I had a good time reading the article “ ‘Any Questions?’: Investigating the Nature of Understanding-Checks in the Language Classroom.” The article attracts me because of two reasons. The first is that it is a well-composed paper that has all the features of a good research paper. I am about to write my first research paper, so reading such materials will be helpful to draw my attention to the qualities of a well-structured paper. The second reason is that the author addresses the essential issue to all teachers, which is "Do the students really understand what had been taught?" As a teacher, I was working hard to define the objectives and the learning outcomes for every lesson, but is that enough? Is having a clear and complete objective enough to make the students understand? Based on my experience, I do not believe that it is true. The teacher may know exactly his/her target and what he/she wants to achieve, but there is still a question “Did she really accomplish her goal?” This article raises the issue of the effectiveness of asking students questions about their understanding.

Asking questions may be proven to be a very effective way to check understanding. According to my experience, I believe that sometimes it may be ineffective. In many cases, students are not willing to give exact responses to what they think. When the teacher asks a question like "Do you have any question?" the answer is always no. Even when I was a student I always answered no to such questions, maybe because I was bored and I just wanted the class to end quickly. So, I think teachers must look for other ways to check their students' understanding.

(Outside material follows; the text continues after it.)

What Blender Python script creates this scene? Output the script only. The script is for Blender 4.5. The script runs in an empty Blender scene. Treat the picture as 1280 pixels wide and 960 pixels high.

Being teacher we create the favorable conditions for our students to learn and get new information. While planning we should create opportunities that keep students interested and engaged in the process of learning. The process outcome is to determine the results the students have reached. In order to know if students have learned the concept(s) taught, we can use formative assessment to check their understanding.

Fisher and Frey, (2007) follow the idea that a formative assessment is the one that may be used to improve instruction. It also provides a student feedback and is easily administered with the help of instruction. The results are used by students in order to monitor their own learning. Teachers obtain the results with the aim to check understanding, as well as plan their further instructional steps. Teachers can use many strategies of the formative assessment. Questioning strategies are often used while working with the whole group, individuals, or think-pair-share. They are helpful for teachers who circulate and listen to students sharing, assessed during a lesson. Students are encouraged to write about their learning, hand signals, provide answers to brief questions. Also, teachers can ask their students to reflect on the lesson or to summarize or rephrase the concepts of the lesson.

When I was teaching the 6th grade, I used the small white board to check the students’ understanding of the handwriting rules. It was a very effective and enjoyable way at the same time. It allows a teacher to check the understanding of the whole class without wasting much time.  Another important point that is very much related to checking students' understanding is a good lesson planning. A teacher should include a column or a section in his/her lesson plan to decide what strategies will help to investigate students' understanding.

I like the quote "To be a teacher in the right sense is to be a learner" by Søren Kierkegaard, Danish philosopher, 1813-1855. Teaching is not a job in which you apply the same methods and ways over and over again. On the contrary, It is a job that needs teachers to look for every new thing that can help their students and strengthen the teaching. Personally, this course was a great opportunity for me to explore the world of teaching.